Superpondo-se á estratificação social dos níveis de renda, referida na 8ª consideração, as relações e processos de trabalho vem sendo intensamente pulverizados e precarizados sob a égide da globalização neoliberal, com  designações de pessoas físicas e jurídicas: autônomos, colaboradores, salário flexível, trabalho polivalente, economia digital, trabalho digital, capital humano, parceria, trabalho online, células de produção, terceirizados, subterceirizados, trabalho informal, flexível, redes colaborativas, etc, em novos locus(residências, horários de lazer, callcenters, telemarketings etc).
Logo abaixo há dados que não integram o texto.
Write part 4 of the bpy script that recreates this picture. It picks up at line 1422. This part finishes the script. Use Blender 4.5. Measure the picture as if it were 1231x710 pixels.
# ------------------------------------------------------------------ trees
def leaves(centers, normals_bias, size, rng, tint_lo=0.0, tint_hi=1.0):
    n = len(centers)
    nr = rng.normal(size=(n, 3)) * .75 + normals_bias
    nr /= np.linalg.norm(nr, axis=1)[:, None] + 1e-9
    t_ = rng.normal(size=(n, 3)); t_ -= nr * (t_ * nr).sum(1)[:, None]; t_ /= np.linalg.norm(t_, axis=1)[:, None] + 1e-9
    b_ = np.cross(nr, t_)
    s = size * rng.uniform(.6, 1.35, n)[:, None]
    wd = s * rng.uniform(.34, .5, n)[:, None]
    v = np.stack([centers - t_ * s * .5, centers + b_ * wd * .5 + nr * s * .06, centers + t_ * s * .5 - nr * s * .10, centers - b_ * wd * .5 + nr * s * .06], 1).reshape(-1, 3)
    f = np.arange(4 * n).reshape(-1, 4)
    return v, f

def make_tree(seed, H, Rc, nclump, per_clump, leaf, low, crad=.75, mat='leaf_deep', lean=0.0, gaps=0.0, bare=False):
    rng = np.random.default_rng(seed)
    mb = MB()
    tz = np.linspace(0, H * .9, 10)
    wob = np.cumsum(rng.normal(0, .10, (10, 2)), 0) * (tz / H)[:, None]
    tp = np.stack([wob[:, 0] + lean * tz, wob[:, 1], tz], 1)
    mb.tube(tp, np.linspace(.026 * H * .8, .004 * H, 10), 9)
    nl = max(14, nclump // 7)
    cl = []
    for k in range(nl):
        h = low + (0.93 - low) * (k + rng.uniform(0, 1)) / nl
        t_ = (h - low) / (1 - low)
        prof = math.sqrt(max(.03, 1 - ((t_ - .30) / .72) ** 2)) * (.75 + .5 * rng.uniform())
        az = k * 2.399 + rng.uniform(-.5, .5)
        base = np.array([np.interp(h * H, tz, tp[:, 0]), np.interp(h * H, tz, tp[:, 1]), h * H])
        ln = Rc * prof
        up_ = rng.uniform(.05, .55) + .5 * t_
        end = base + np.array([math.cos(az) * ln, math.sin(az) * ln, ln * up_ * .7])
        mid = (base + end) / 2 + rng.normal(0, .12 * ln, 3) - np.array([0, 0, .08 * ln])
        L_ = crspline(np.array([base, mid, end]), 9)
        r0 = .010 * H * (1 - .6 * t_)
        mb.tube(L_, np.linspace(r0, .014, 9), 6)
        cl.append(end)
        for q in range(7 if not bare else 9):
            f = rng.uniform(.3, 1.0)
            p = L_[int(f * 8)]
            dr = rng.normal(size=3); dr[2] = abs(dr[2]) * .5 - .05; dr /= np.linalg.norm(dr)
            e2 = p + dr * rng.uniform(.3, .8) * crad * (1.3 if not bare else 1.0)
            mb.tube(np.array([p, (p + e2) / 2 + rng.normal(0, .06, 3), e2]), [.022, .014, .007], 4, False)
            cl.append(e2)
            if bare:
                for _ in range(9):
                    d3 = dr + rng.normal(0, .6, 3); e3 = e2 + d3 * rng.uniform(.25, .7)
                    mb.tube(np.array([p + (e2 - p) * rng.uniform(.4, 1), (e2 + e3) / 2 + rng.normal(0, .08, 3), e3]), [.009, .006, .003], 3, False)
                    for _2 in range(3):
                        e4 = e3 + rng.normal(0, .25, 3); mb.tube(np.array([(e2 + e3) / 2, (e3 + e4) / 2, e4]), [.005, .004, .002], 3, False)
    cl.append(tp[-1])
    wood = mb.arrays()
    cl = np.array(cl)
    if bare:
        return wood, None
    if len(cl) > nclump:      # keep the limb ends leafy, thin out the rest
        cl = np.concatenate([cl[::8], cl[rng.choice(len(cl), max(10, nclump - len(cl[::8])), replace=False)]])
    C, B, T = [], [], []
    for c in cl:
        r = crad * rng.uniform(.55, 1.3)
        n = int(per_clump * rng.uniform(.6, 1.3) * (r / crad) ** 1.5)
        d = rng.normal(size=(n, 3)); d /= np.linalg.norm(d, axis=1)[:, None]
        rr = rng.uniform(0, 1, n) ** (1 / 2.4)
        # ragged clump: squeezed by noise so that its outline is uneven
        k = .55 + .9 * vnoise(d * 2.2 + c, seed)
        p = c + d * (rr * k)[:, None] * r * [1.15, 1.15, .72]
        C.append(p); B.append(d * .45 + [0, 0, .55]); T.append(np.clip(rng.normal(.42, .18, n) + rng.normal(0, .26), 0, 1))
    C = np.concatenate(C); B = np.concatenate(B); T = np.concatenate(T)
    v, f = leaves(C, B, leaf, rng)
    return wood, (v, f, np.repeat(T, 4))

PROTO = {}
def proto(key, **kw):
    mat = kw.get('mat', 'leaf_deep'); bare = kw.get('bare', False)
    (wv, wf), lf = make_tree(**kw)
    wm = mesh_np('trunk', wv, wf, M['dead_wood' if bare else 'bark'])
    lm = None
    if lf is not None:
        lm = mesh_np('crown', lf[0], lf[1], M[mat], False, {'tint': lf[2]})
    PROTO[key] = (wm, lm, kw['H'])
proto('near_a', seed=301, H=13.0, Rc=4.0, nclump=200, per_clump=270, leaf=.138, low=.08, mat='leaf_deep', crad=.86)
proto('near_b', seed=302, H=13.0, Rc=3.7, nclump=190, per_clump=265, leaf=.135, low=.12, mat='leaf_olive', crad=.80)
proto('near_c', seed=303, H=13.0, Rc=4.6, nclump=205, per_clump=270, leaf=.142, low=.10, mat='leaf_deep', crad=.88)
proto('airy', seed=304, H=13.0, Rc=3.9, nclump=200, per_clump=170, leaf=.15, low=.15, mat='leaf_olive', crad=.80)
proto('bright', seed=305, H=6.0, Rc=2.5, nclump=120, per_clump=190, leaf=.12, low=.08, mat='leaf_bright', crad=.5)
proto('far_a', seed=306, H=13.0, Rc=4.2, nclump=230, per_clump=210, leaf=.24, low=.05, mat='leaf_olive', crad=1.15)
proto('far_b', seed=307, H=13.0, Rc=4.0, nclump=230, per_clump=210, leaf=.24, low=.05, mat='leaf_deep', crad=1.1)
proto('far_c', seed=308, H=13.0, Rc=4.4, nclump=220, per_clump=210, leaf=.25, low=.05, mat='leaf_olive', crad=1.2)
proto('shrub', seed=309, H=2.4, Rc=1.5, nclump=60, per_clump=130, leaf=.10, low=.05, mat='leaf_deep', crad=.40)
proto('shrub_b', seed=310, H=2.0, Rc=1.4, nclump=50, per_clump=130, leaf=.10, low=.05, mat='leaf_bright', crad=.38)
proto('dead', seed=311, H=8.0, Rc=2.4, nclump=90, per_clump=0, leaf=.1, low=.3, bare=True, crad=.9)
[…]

Todas sob pressão da interpretação desumana de ‘empreendedorismo’ e desestruturando as relações e postos de trabalho, férias, salários, carteira assinada, etc. As consequências já se evidenciam: desemprego, subemprego, assédios e acidentes de trabalho, depressões, suicídios e mortes. Alvaro G. Linera recentemente analisou uma proletarização difusa entre professores, pesquisadores, analistas, cientistas, autônomos/liberais, micro e médio empresários etc, e apontou que a acumulação neoliberal globalizada ultrapassou a tradicional extração de mais valia na produção assalariada, recriando e ampliando essa extração á maioria da sociedade(acrescento: em efeito cascata).  Como analisar, articular e incorporar alternativas a essa acumulação pulverizada em novas e modernas relações de trabalho, lastreadas pelas conquistas históricas trabalhistas de proteção social? Inclusive integrando sua formação ao ensino público, no âmbito de um projeto nacional de desenvolvimento sócio-econômico?

Finalizando estas dez considerações, julgamos oportuno referir que acumulam análises e estudos em torno de três grandes indagações: a)até onde e como a já secular reação civilizatória dos EBES poderá ou não resistir ao draconiano constrangimento, há 3 décadas, pela globalização neoliberal, b)até onde e como, as contradições estruturais e sistêmicas da própria globalização neoliberal, demarcarão o seu declínio? e c)quais os eixos doutrinários e estratégicos para formulação e atuação no campo das alternativas á submissão ao neoliberalismo?